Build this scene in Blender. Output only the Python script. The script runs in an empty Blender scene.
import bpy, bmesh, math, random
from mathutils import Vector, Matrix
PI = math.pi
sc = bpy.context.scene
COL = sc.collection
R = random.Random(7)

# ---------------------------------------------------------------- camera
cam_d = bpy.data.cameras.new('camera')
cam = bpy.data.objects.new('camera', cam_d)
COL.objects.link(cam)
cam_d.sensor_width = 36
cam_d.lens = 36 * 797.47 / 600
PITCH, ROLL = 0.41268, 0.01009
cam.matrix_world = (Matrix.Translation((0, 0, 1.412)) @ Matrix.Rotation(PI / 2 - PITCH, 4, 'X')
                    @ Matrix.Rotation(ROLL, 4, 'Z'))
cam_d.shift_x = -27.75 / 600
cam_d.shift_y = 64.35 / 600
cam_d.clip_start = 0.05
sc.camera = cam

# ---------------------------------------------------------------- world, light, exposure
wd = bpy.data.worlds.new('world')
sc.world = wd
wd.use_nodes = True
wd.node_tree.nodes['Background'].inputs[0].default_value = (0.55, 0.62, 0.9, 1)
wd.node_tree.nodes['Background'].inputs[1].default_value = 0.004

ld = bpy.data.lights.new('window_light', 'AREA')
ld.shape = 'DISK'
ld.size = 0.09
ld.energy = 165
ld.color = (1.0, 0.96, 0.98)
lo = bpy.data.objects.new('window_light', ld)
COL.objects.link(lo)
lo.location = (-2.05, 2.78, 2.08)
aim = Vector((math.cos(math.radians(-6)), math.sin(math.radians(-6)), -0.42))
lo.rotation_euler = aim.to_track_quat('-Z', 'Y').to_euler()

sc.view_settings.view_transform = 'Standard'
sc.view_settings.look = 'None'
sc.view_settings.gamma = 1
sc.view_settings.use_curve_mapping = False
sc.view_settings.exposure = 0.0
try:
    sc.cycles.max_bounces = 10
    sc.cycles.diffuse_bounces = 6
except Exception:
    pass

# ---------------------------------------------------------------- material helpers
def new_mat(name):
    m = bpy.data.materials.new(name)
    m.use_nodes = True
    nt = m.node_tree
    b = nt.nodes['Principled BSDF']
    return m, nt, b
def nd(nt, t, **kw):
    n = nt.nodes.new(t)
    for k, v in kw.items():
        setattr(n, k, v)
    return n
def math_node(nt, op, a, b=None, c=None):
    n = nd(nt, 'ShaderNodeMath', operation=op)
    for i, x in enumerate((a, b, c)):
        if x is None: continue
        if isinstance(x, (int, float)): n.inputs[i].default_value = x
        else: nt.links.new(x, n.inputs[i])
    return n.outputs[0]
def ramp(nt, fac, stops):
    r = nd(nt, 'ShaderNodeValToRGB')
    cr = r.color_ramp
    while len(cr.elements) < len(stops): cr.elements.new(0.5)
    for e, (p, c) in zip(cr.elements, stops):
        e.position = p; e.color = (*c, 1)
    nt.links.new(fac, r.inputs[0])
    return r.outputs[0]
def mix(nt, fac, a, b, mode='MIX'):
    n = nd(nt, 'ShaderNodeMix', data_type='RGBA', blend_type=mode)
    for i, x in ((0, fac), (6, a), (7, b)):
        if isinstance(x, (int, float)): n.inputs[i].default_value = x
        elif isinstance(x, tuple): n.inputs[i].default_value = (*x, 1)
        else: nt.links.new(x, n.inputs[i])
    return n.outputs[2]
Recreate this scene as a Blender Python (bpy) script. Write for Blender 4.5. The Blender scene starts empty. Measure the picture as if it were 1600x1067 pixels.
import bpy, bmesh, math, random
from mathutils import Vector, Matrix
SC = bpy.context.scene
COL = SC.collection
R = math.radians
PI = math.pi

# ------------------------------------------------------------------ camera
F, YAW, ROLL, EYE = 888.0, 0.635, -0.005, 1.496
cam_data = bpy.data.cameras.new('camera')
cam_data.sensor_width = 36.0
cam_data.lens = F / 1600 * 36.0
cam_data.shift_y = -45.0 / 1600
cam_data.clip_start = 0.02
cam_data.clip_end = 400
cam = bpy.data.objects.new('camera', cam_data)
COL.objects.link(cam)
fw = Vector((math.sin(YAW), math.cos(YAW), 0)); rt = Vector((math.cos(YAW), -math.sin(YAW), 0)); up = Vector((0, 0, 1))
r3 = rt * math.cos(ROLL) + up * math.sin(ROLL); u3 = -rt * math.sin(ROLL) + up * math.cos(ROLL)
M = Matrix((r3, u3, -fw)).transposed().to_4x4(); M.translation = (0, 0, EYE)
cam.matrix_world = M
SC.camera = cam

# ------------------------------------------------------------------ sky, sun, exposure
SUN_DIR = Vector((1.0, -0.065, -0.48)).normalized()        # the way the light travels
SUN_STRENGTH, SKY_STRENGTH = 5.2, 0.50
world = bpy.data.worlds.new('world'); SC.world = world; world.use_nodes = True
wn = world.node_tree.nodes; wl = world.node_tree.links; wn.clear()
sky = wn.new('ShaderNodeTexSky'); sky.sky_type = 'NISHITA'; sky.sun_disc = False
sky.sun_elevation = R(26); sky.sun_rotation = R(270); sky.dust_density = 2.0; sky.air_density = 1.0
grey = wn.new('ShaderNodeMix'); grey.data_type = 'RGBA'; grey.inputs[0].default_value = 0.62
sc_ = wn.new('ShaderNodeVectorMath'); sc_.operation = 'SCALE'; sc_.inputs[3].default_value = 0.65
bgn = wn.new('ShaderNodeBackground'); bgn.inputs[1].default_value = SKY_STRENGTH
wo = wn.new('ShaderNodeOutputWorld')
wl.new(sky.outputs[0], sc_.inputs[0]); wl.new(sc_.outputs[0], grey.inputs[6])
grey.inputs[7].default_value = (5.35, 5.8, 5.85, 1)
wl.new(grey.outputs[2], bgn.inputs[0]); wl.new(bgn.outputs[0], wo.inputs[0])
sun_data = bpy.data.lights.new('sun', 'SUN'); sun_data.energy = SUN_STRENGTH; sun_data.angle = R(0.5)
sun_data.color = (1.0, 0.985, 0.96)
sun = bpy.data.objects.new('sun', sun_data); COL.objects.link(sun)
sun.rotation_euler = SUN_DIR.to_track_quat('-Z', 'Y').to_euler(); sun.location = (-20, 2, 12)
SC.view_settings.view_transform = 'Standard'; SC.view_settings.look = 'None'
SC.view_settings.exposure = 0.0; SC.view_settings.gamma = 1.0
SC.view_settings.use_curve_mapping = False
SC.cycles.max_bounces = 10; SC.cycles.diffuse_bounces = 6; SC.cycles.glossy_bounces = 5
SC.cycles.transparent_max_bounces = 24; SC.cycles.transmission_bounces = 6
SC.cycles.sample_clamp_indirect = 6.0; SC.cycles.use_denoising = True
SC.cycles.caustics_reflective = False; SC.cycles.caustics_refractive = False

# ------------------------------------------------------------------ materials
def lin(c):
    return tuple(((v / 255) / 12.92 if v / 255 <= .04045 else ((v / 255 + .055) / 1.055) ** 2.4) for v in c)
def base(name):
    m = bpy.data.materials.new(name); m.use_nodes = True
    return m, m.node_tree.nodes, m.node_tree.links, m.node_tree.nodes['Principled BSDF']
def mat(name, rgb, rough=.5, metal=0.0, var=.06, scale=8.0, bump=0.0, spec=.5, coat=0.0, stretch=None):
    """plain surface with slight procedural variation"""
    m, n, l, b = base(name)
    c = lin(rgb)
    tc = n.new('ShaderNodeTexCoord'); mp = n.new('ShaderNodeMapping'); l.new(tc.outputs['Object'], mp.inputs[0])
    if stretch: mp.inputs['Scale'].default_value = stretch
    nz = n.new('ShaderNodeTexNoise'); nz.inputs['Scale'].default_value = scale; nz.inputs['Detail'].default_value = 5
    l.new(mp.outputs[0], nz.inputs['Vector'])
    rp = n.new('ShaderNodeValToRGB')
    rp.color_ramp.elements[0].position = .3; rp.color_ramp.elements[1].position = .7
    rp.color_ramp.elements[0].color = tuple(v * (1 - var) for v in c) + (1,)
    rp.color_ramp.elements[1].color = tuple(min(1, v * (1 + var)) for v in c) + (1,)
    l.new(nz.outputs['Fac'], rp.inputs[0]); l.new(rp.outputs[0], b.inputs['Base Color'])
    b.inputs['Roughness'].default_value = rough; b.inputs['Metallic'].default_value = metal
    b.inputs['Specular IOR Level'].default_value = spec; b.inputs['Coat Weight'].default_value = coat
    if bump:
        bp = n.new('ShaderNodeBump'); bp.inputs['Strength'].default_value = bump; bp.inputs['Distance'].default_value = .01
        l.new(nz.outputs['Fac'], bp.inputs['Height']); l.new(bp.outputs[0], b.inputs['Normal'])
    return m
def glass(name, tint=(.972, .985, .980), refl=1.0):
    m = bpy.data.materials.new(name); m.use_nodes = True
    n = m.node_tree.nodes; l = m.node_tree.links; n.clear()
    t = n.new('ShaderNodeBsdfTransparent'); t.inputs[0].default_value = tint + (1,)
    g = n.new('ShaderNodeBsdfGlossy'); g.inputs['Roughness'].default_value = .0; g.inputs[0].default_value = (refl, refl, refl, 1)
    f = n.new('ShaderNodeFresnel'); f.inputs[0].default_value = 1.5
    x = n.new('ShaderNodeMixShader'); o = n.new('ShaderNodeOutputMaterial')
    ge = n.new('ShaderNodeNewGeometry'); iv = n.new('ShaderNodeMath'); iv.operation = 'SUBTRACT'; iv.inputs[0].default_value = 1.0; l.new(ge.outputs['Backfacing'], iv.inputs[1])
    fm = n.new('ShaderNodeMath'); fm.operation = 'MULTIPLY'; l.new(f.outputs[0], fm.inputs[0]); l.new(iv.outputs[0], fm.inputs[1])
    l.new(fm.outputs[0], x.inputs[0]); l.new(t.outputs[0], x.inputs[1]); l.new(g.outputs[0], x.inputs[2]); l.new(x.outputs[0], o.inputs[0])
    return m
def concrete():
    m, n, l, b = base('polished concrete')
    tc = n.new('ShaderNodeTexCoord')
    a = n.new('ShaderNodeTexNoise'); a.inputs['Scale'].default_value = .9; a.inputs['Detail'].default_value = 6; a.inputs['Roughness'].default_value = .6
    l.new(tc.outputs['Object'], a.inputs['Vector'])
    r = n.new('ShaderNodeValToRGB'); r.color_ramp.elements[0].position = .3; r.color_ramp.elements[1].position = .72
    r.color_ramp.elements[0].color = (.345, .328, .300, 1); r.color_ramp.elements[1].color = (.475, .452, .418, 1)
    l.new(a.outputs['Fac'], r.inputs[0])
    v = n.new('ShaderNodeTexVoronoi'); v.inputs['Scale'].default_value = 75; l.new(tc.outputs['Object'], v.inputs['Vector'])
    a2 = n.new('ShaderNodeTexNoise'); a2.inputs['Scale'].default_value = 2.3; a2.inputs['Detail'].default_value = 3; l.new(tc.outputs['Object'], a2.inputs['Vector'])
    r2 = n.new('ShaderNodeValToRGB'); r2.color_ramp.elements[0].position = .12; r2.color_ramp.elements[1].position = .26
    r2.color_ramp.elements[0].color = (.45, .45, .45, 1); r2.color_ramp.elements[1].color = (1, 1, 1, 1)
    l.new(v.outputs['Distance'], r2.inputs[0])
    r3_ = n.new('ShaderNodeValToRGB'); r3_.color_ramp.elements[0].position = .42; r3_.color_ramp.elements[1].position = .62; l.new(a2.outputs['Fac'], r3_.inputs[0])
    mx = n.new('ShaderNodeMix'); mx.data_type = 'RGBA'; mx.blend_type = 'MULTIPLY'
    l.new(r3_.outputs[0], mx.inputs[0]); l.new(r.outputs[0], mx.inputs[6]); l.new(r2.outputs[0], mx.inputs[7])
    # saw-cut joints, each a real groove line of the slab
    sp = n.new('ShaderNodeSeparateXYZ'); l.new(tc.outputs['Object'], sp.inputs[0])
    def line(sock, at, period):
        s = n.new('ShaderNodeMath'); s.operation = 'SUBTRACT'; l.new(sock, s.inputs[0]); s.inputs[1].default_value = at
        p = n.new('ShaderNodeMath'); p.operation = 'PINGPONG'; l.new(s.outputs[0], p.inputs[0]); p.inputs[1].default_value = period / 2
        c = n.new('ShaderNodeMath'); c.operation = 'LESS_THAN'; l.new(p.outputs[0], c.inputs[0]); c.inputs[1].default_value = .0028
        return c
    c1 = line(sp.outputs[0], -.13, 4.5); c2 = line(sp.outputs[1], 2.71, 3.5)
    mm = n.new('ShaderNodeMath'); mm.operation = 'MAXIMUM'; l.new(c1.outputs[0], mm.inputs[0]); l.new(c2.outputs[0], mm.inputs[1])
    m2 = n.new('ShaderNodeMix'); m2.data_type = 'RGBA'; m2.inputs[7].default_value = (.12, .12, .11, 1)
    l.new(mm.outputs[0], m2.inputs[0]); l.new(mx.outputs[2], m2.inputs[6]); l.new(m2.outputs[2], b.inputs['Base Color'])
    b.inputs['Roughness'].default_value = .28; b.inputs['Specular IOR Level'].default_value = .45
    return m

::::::

Your task is to list each line of the records with the word "empty".

▶ [Solution for this problem]
Build this scene in Blender. Output only the Python script. The script runs in an empty Blender scene.
Recreate this scene as a Blender Python (bpy) script. Write for Blender 4.5. The Blender scene starts empty. Measure the picture as if it were 1600x1067 pixels.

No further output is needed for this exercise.